**DATA SEGMENT**
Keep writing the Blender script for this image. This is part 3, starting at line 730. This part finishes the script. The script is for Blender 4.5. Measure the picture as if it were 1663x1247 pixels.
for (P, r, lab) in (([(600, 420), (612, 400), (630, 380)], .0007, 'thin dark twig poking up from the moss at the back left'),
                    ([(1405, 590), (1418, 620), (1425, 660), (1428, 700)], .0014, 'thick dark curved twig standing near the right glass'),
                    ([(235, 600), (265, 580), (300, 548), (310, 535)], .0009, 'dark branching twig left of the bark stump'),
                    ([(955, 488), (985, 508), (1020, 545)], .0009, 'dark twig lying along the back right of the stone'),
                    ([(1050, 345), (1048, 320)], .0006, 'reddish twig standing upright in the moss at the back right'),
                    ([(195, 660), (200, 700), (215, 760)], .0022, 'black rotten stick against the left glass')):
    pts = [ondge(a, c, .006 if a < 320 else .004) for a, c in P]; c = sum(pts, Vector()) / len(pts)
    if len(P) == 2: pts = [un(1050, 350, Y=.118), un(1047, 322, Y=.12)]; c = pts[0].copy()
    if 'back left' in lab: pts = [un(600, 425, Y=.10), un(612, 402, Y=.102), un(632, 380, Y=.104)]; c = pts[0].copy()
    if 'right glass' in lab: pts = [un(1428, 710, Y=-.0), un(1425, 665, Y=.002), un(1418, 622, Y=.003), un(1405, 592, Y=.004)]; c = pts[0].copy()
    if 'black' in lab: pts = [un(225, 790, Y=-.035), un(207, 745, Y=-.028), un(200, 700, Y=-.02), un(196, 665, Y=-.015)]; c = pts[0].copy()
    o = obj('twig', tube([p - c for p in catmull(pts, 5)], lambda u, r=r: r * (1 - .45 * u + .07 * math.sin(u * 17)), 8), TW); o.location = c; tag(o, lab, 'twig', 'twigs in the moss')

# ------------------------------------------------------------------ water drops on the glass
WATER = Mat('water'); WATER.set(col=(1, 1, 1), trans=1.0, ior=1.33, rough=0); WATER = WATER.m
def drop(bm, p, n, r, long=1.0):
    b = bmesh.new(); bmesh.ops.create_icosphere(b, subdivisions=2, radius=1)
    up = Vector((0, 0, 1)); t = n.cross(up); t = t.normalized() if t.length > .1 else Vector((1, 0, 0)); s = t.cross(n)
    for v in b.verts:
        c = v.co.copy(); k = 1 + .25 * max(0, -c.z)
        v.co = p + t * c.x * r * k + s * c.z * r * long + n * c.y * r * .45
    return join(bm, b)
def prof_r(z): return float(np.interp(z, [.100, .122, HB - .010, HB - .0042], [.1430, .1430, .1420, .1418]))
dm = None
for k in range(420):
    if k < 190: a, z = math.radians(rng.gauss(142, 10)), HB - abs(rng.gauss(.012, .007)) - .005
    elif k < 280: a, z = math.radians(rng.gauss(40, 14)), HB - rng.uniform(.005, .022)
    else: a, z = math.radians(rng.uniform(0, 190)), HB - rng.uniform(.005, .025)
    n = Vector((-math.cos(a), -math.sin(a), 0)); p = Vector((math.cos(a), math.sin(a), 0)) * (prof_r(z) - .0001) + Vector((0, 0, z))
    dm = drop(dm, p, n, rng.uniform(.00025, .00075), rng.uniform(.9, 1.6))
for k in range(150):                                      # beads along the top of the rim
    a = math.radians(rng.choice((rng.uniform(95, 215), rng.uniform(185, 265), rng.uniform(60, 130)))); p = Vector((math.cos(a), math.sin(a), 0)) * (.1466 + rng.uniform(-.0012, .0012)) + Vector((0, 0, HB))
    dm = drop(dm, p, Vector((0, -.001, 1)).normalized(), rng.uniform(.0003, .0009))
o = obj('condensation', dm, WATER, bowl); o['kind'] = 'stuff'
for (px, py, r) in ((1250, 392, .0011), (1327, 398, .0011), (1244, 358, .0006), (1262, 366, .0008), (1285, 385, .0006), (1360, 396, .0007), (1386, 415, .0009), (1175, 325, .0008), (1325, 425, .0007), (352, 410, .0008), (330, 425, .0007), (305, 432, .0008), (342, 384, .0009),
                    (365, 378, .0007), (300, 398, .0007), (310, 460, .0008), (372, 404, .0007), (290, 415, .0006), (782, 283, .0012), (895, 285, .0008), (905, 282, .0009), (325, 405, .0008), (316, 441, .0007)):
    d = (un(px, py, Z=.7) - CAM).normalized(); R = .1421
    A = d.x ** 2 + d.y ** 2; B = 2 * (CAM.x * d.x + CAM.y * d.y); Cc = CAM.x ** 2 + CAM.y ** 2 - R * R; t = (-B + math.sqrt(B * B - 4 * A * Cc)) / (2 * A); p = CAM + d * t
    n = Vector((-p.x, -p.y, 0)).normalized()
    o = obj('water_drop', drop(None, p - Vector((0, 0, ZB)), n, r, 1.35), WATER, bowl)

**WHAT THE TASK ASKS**
Reproduce the data in full, exactly as presented.

**EXERCISE SOLUTION**
Keep writing the Blender script for this image. This is part 3, starting at line 730. This part finishes the script. The script is for Blender 4.5. Measure the picture as if it were 1663x1247 pixels.
for (P, r, lab) in (([(600, 420), (612, 400), (630, 380)], .0007, 'thin dark twig poking up from the moss at the back left'),
                    ([(1405, 590), (1418, 620), (1425, 660), (1428, 700)], .0014, 'thick dark curved twig standing near the right glass'),
                    ([(235, 600), (265, 580), (300, 548), (310, 535)], .0009, 'dark branching twig left of the bark stump'),
                    ([(955, 488), (985, 508), (1020, 545)], .0009, 'dark twig lying along the back right of the stone'),
                    ([(1050, 345), (1048, 320)], .0006, 'reddish twig standing upright in the moss at the back right'),
                    ([(195, 660), (200, 700), (215, 760)], .0022, 'black rotten stick against the left glass')):
    pts = [ondge(a, c, .006 if a < 320 else .004) for a, c in P]; c = sum(pts, Vector()) / len(pts)
    if len(P) == 2: pts = [un(1050, 350, Y=.118), un(1047, 322, Y=.12)]; c = pts[0].copy()
    if 'back left' in lab: pts = [un(600, 425, Y=.10), un(612, 402, Y=.102), un(632, 380, Y=.104)]; c = pts[0].copy()
    if 'right glass' in lab: pts = [un(1428, 710, Y=-.0), un(1425, 665, Y=.002), un(1418, 622, Y=.003), un(1405, 592, Y=.004)]; c = pts[0].copy()
    if 'black' in lab: pts = [un(225, 790, Y=-.035), un(207, 745, Y=-.028), un(200, 700, Y=-.02), un(196, 665, Y=-.015)]; c = pts[0].copy()
    o = obj('twig', tube([p - c for p in catmull(pts, 5)], lambda u, r=r: r * (1 - .45 * u + .07 * math.sin(u * 17)), 8), TW); o.location = c; tag(o, lab, 'twig', 'twigs in the moss')

# ------------------------------------------------------------------ water drops on the glass
WATER = Mat('water'); WATER.set(col=(1, 1, 1), trans=1.0, ior=1.33, rough=0); WATER = WATER.m
def drop(bm, p, n, r, long=1.0):
    b = bmesh.new(); bmesh.ops.create_icosphere(b, subdivisions=2, radius=1)
    up = Vector((0, 0, 1)); t = n.cross(up); t = t.normalized() if t.length > .1 else Vector((1, 0, 0)); s = t.cross(n)
    for v in b.verts:
        c = v.co.copy(); k = 1 + .25 * max(0, -c.z)
        v.co = p + t * c.x * r * k + s * c.z * r * long + n * c.y * r * .45
    return join(bm, b)
def prof_r(z): return float(np.interp(z, [.100, .122, HB - .010, HB - .0042], [.1430, .1430, .1420, .1418]))
dm = None
for k in range(420):
    if k < 190: a, z = math.radians(rng.gauss(142, 10)), HB - abs(rng.gauss(.012, .007)) - .005
    elif k < 280: a, z = math.radians(rng.gauss(40, 14)), HB - rng.uniform(.005, .022)
    else: a, z = math.radians(rng.uniform(0, 190)), HB - rng.uniform(.005, .025)
    n = Vector((-math.cos(a), -math.sin(a), 0)); p = Vector((math.cos(a), math.sin(a), 0)) * (prof_r(z) - .0001) + Vector((0, 0, z))
    dm = drop(dm, p, n, rng.uniform(.00025, .00075), rng.uniform(.9, 1.6))
for k in range(150):                                      # beads along the top of the rim
    a = math.radians(rng.choice((rng.uniform(95, 215), rng.uniform(185, 265), rng.uniform(60, 130)))); p = Vector((math.cos(a), math.sin(a), 0)) * (.1466 + rng.uniform(-.0012, .0012)) + Vector((0, 0, HB))
    dm = drop(dm, p, Vector((0, -.001, 1)).normalized(), rng.uniform(.0003, .0009))
o = obj('condensation', dm, WATER, bowl); o['kind'] = 'stuff'
for (px, py, r) in ((1250, 392, .0011), (1327, 398, .0011), (1244, 358, .0006), (1262, 366, .0008), (1285, 385, .0006), (1360, 396, .0007), (1386, 415, .0009), (1175, 325, .0008), (1325, 425, .0007), (352, 410, .0008), (330, 425, .0007), (305, 432, .0008), (342, 384, .0009),
                    (365, 378, .0007), (300, 398, .0007), (310, 460, .0008), (372, 404, .0007), (290, 415, .0006), (782, 283, .0012), (895, 285, .0008), (905, 282, .0009), (325, 405, .0008), (316, 441, .0007)):
    d = (un(px, py, Z=.7) - CAM).normalized(); R = .1421
    A = d.x ** 2 + d.y ** 2; B = 2 * (CAM.x * d.x + CAM.y * d.y); Cc = CAM.x ** 2 + CAM.y ** 2 - R * R; t = (-B + math.sqrt(B * B - 4 * A * Cc)) / (2 * A); p = CAM + d * t
    n = Vector((-p.x, -p.y, 0)).normalized()
    o = obj('water_drop', drop(None, p - Vector((0, 0, ZB)), n, r, 1.35), WATER, bowl)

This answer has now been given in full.